Le général du roi des Babyloniens[12], après avoir détruit Jérusalem et déporté le peuple, fit prisonniers le grand-prêtre Saréas et son adjoint, le prêtre Sophonias, les trois chefs préposés à la garde du Temple, l’eunuque préposé aux hommes d’armes, les sept[13] « amis » de Sédécias, son scribe et soixante autres chefs ; tous ces hommes, avec les vases qu’il avait pillés, il les amena au roi dans la ville de Reblatha, en Syrie. Là, le roi ordonna de trancher la tête au grand-prêtre et aux chefs ; lui-même emmena tous les autres prisonniers ainsi que Sédécias à Babylone. Il emmena aussi, chargé de chaînes, le grand-prêtre Josadoc(os), fils du grand-prêtre Saréas, qu’avait tué le Babylonien dans la ville de Reblatha en Syrie, comme nous venons de le dire.

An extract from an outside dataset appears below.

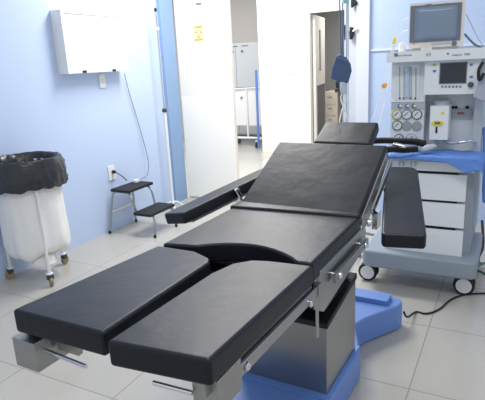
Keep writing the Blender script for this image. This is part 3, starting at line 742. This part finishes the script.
# ------------------------------------------------------------------ drip stand with navy pressure bag behind the headrest
DY = 3.75
PX = aty(347.2, 60, DY).x
DS = thing('drip_stand', 'chrome drip stand with hooks behind the table headrest', 'drip stand', (PX, DY, 0))
MB().tube([(0, 0, .1), (0, 0, 2.08)], .0125, 12).build('pole', 'chrome', DS)
MB().tube([(-.10, 0, 2.12), (-.10, 0, 2.085), (-.05, 0, 2.07), (.05, 0, 2.07), (.10, 0, 2.085), (.10, 0, 2.12)], .006, 8, 4).build('hook_bar', 'chrome', DS)
for k in range(5):
    t = k*2*PI/5+.3
    lg = MB().tube([(0, 0, .11), (.12*math.cos(t), .12*math.sin(t), .10), (.27*math.cos(t), .27*math.sin(t), .07)], .012, 8).build('leg', 'steel_dull', DS)
    MB().lathe([(.01, -.012), (.028, -.01), (.028, .01), (.01, .012)], (.27*math.cos(t), .27*math.sin(t), .0285), (-math.sin(t), math.cos(t), 0), 14).build('caster', 'castor_d', lg)
def da(x, y, Y=DY-.05): return aty(x, y, Y)
# pressure bag: a soft body, straps and a teal cap
o0 = da(342, 70)
PB = thing('pressure_bag', 'navy blue pressure infusion bag hanging on long straps', 'pressure bag', o0)
pl = [(337.2, 55.5), (341.5, 53.8), (347.5, 58.2), (351.2, 64), (352.2, 71), (348.6, 83.4), (340, 81.5), (331.6, 78.6), (333.2, 68)]
MB().prism([da(x, y)-o0 for x, y in pl[::-1]], (0, -.035, 0), .012, 3).build('bag_body', 'navy', PB)
MB().prism([da(x, y, DY-.086)-o0 for x, y in ((338, 56.5), (347, 60.6), (346.7, 61.8), (337.7, 57.9))], (0, -.003, 0)).build('seam', 'strap', PB)
for pts in (((339.6, -6), (340.0, 20), (340.6, 40), (341.2, 55)), ((342.6, -6), (342.8, 20), (342.6, 42), (343, 55.5))):
    MB().tube([da(x, y, DY-.055)-o0 for x, y in pts], .0055, 8, 3).build('strap', 'strap', PB)
MB().tube([da(345.2, -5, DY-.055)-o0, da(345.2, 3.2, DY-.055)-o0], .022, 12).build('cap', 'cuff', PB, label='pale teal cap')
c = da(343.3, 88, DY-.06)
dcm = tag(MB().lathe([(.010, -.048), (.022, -.03), (.026, 0), (.027, .04), (.02, .048)], c, (0, 0, 1), 16).build('drip_chamber', 'anaes_d'), 'pale grey connector cup hanging below the navy bag', 'connector')
for k, pts in enumerate((((342, 92), (341, 100), (345.5, 112), (348, 124)), ((344.5, 92), (345.5, 100), (341.5, 112), (339, 124)), ((343.5, 92), (343.2, 104), (343.4, 116), (343.2, 124)))):
    cable('infusion_line', [da(x, y, DY-.06) for x, y in pts], .0052, 'anaes', ('grey infusion line curving to the right under the pale cup', 'grey infusion line curving to the left under the pale cup', 'middle grey infusion line hanging straight under the pale cup')[k], 'tube', group='infusion lines under the navy bag')
# black clamps on the door frame
tag(MB().prism([aty(x, y, BY-.0) for x, y in ((352.3, -3), (352.3, 8.2), (355.2, 5.6), (359.2, 3.2), (357, .5))][::-1], (0, -.05, 0), .006).build('door_stop', 'rubber'), 'black wedge fitting high on the pale door frame', 'fitting')
cl = tag(MB().prism([aty(x, y, BY-.0) for x, y in ((351, 27), (353.8, 27.5), (354.6, 34), (352.6, 39.5), (350.4, 39.5))][::-1], (0, -.04, 0), .005).build('frame_latch', 'rubber'), 'black latch with metal pin on the pale door frame', 'latch')
MB().tube([aty(353.5, 31, BY-.045), aty(357.2, 28, BY-.045)], .008, 8).build('pin', 'chrome', cl)
tag(MB().prism([da(x, y, DY+.06) for x, y in ((345, 25), (349, 24.5), (349.8, 33), (348.6, 40), (345.4, 40.5))][::-1], (0, -.03, 0), .006).build('pole_clamp', 'rubber'), 'black clamp fixed behind the drip stand pole', 'clamp')

# ------------------------------------------------------------------ floor cords
def fz(x, y, z=.006): return atz(x, y, z)
cable('floor_cord', [Vector((-.443, 2.608, .09)), Vector((-.425, 2.63, .05)), fz(416, 312), fz(424, 313.5), fz(432, 312.5), fz(441, 308), fz(449, 301), fz(458, 296.5), fz(470, 294), fz(495, 293)], .0058, 'rubber', 'black power cord running across the floor from the blue base', 'cord')
cable('green_hose', [Vector((-.085, 3.70, .10)), Vector((-.08, 3.66, .03)), fz(474, 268), fz(484, 273), fz(500, 282)], .007, 'hose_green', 'green gas hose on the floor right of machine caster', 'hose')
cable('grey_hose', [Vector((-.13, 3.75, .30)), Vector((-.11, 3.72, .12)), fz(478, 262), fz(496, 264)], .009, 'castor_d', 'dark grey hose on the floor behind the right caster', 'hose')

# ------------------------------------------------------------------ light
w = bpy.data.worlds.new('world'); S.world = w; w.use_nodes = True
bg = w.node_tree.nodes['Background']; bg.inputs[0].default_value = lin((226, 232, 243)); bg.inputs[1].default_value = .62
def area(name, loc, size, power, color, rot=(0, 0, 0), sy=None):
    l = bpy.data.lights.new(name, 'AREA'); l.energy = power; l.size = size; l.color = color
    if sy: l.shape = 'RECTANGLE'; l.size_y = sy
    o = bpy.data.objects.new(name, l); COL.objects.link(o); o.location = loc; o.rotation_euler = rot; return o
area('ceiling_and_fill_lamp', (-2.1, 3.7, 2.75), 1.2, 47, (1, .985, .96), sy=.5)
area('ceiling_and_fill_lamp', (-.4, 1.2, 2.75), 1.2, 18, (1, .98, .96), sy=.5)  # unseen overhead lamp, set here as front fill for machine and table steel
area('corridor_lamp', (-3.0, 6.2, 2.8), 1.6, 75, (1, .98, .96), sy=.9)
area('corridor_lamp', (-4.8, 7.2, 2.8), 1.4, 16, (1, .98, .96), sy=.9)
area('dim_room_fill_lamp', (-2.2, 8.6, 2.45), .8, 16, (1, .98, .96), sy=.4)  # unseen, added to brighten the walls of the dim room

S.view_settings.view_transform = 'Standard'; S.view_settings.look = 'None'
S.view_settings.exposure = .35; S.view_settings.gamma = 1
try: S.view_settings.use_curve_mapping = False
except Exception: pass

[12] II Rois, XXV, 18 ; Jérémie, LII.

[13] D’après Jérémie ; les Rois ont : cinq.

Liste des grands-prêtres.

6.[14] Après avoir passé en revue la race des rois, montré ce qu’ils furent et établi leurs époques, j’ai estimé nécessaire de rapporter aussi les noms des grands prêtres et d’énumérer ceux qui ont obtenu cette dignité sous les rois. Sadoc fut le premier grand prêtre du Temple construit par Salomon. Après lui, c’est à son fils Achimas qu’échut cette dignité ; après Achimas, vint Azarias, puis son fils Joram(os)[15], puis Isos, fils de Joram, après lui Axioram(os), puis Phidéas, fils d’Axioram, Soudéas, fils de Phidéas, Youêl(os), fils de Soudéas, Jotham(os), fils de Youél, Ourias, fils de Jotham. Nèrias, fils d’Ourias, Odéas, fils de Nèrias, son fils Salloum(os), Elcias, fils de Salloum, Saréas, fils d’Elcias, enfin son fils Josadoc(os) qui fut emmené captif à Babylone. Tous ceux-ci reçurent la grande-prêtrise de père en fils[16].

[14] I Chroniques, V, 84 (grec, VI, 8-15) ; cf. Ant., V, § 361.

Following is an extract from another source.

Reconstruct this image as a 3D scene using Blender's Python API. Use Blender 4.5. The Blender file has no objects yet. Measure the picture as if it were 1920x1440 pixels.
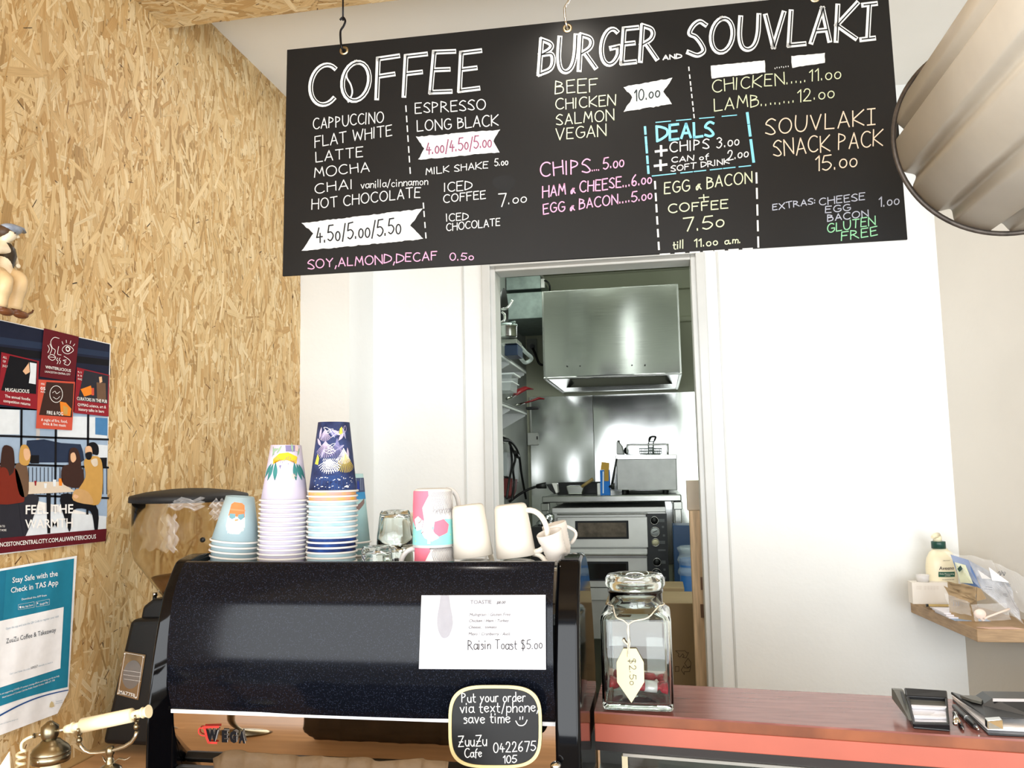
import bpy, bmesh, math, random
import numpy as np
from mathutils import Vector, Matrix
random.seed(7)
rng = np.random.default_rng(11)
SC = bpy.context.scene
COL = SC.collection
PI = math.pi

# ------------------------------------------------------------------ camera, world, light, exposure
EYE = np.array([0.0, 0.0, 1.6])
YAW, PITCH, ROLL, FPX = math.radians(9.986), math.radians(5.778), math.radians(-1.139), 1539.0
def cam_axes():
    cy, sy, cp, sp = math.cos(YAW), math.sin(YAW), math.cos(PITCH), math.sin(PITCH)
    f = np.array([-sy*cp, cy*cp, sp]); r0 = np.array([cy, sy, 0.0]); u0 = np.cross(r0, f)
    r = math.cos(ROLL)*r0 + math.sin(ROLL)*u0
    u = -math.sin(ROLL)*r0 + math.cos(ROLL)*u0
    return r, u, f
CR, CU, CF = cam_axes()
cd = bpy.data.cameras.new('camera'); cam = bpy.data.objects.new('camera', cd); COL.objects.link(cam)
cd.sensor_width = 36.0; cd.lens = 36.0*FPX/1920; cd.clip_start = 0.02
mw = Matrix(((CR[0], CU[0], -CF[0], EYE[0]), (CR[1], CU[1], -CF[1], EYE[1]), (CR[2], CU[2], -CF[2], EYE[2]), (0, 0, 0, 1)))
cam.matrix_world = mw
SC.camera = cam
W = bpy.data.worlds.new('world'); SC.world = W; W.use_nodes = True
W.node_tree.nodes['Background'].inputs[0].default_value = (0.80, 0.88, 1.0, 1)
W.node_tree.nodes['Background'].inputs[1].default_value = 0.6
SC.view_settings.view_transform = 'Standard'
SC.view_settings.look = 'None'
SC.view_settings.gamma = 1.0
SC.view_settings.use_curve_mapping = False
SC.view_settings.exposure = 0.46

def area_light(name, loc, aim, sx, sy, power, col=(1, 1, 1), shape='RECTANGLE'):
    l = bpy.data.lights.new(name, 'AREA'); l.shape = shape; l.size = sx; l.size_y = sy
    l.energy = power; l.color = col
    o = bpy.data.objects.new(name, l); COL.objects.link(o); o.location = loc
    o.rotation_euler = (Vector(aim)-Vector(loc)).to_track_quat('-Z', 'Y').to_euler()
    return o
# daylight through the shop front behind the camera
area_light('shopfront_daylight', (1.55, -1.68, 1.50), (1.55, 3, 1.50), 2.1, 2.1, 84, (0.94, 0.975, 1.0))
area_light('street_daylight', (-1.15, -1.68, 1.55), (-1.15, 3, 1.55), 2.8, 1.9, 100, (0.94, 0.975, 1.0))
# cafe ceiling downlights
def spot(name, loc, power, size=2.2, col=(1.0, 0.93, 0.83), rad=0.035):
    l = bpy.data.lights.new(name, 'SPOT'); l.energy = power; l.spot_size = size; l.spot_blend = 0.8
    l.shadow_soft_size = rad; l.color = col
    o = bpy.data.objects.new(name, l); COL.objects.link(o); o.location = loc
spot('soffit_downlight', (-0.17, 1.66, 2.77), 7)
spot('counter_downlight', (-0.55, 0.95, 2.77), 5)
# kitchen tube lamp, with added lights for the aisle and the hood
area_light('aisle_fill', (-0.10, 2.42, 2.88), (-0.10, 2.5, 0), 1.5, 0.12, 9, (1.0, 0.97, 0.94))  # added fill light over the barista aisle, no fitting there
area_light('kitchen_lamp', (-0.35, 4.2, 2.96), (-0.35, 4.5, 0), 1.1, 0.25, 11, (0.90, 1.0, 0.90))
area_light('hood_streak_light', (0.410, 3.38, 2.0), (-0.4, 4.4, 2.05), 0.34, 1.8, 10, (0.93, 1.0, 0.97))  # added light that draws the hood's bright streak; the wall has no window

# ------------------------------------------------------------------ pixel helpers (frame 1920 x 1440)
def ray(px, py):
    return CR*(px-960) - CU*(py-720) + CF*FPX
def PY(px, py, Y):
    d = ray(px, py); return EYE + d*(Y/d[1])
def PX(px, py, X):
    d = ray(px, py); return EYE + d*(X/d[0])
def PZ(px, py, Z):
    d = ray(px, py); return EYE + d*((Z-1.6)/d[2])
def on_plane(p, n):
    p = np.array(p, float); n = np.array(n, float); n /= np.linalg.norm(n)
    def f(px, py, off=0.0):
        d = ray(px, py); return EYE + d*(np.dot(p+n*off-EYE, n)/np.dot(d, n))
    return f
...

[15] Hébreu : Yohanan, LXX : Ίωανάν. A partir de là, la liste de l’hébreu et celle de la Septante différent beaucoup ; nous y lisons : Amaria, Achitoub, Çadok, Salloum, Hilkia, Azaria, Ceraya, Yehoçadak (cf. la liste plus courte d’Esra, VII, 1-6).

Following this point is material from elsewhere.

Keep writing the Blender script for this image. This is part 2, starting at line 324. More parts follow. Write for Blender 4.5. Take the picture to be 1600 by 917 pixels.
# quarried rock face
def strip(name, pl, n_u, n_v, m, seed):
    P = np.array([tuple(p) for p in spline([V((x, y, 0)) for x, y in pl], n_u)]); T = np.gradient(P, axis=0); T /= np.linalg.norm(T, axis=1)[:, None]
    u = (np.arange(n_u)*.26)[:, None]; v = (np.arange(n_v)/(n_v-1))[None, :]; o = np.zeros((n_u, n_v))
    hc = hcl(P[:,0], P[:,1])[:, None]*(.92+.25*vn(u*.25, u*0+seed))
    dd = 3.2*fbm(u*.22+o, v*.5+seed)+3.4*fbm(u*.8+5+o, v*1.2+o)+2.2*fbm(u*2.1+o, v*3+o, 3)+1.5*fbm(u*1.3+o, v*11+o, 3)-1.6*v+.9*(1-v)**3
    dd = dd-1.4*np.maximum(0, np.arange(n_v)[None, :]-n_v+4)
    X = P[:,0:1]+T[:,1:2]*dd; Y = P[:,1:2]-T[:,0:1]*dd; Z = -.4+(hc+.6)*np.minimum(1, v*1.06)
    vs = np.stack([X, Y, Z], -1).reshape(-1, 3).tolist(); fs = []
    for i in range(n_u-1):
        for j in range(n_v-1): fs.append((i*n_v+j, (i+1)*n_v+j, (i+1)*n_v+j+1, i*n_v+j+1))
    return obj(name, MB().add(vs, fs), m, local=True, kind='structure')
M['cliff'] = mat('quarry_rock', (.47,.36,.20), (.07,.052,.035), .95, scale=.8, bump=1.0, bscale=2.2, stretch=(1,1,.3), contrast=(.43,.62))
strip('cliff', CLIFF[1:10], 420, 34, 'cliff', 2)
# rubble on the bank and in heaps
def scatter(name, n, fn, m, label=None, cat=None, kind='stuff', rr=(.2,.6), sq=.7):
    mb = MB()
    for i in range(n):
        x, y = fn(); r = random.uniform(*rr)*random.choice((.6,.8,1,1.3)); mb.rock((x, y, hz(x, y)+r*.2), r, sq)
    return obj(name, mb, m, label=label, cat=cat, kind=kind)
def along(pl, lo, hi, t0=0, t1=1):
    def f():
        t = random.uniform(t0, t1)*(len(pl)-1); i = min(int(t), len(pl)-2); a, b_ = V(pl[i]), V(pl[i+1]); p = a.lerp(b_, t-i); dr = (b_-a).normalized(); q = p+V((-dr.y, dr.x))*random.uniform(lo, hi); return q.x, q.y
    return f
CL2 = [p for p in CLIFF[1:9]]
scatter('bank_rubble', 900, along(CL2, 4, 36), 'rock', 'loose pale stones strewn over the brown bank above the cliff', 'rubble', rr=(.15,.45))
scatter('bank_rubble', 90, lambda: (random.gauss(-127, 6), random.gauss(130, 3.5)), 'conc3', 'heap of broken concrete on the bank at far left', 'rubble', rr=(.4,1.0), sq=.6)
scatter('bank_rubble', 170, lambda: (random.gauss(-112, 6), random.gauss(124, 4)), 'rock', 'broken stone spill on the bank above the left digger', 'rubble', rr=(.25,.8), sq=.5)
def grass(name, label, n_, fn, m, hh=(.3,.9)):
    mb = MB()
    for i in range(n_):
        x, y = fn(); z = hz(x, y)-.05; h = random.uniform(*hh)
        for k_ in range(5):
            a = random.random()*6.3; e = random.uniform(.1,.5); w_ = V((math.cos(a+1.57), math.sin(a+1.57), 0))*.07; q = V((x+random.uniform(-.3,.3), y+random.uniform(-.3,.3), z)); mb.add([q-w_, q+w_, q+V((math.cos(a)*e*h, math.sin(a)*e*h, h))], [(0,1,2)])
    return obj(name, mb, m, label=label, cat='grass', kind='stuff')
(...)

[16] On a remarqué qu’il n’y a ici que 17 noms, alors qu’ailleurs (Ant., XX, X, 231) Josèphe compte 18 grands-prêtres dans cet intervalle. Whiston insère (sur l’autorité du Seder Otam) Azarias entre Elcias et Saréas. (T. R.).

Mort de Sédécias.

7. Revenu à Babylone, le roi retint Sédécias en prison jusqu’à sa mort. Il l’ensevelit royalement. Il consacra à ses propres dieux les vases dont il avait dépouillé le Temple de Jérusalem. Quant au peuple, il l’établit dans le pays de Babylone et il délivra le grand-prêtre de ses chaînes.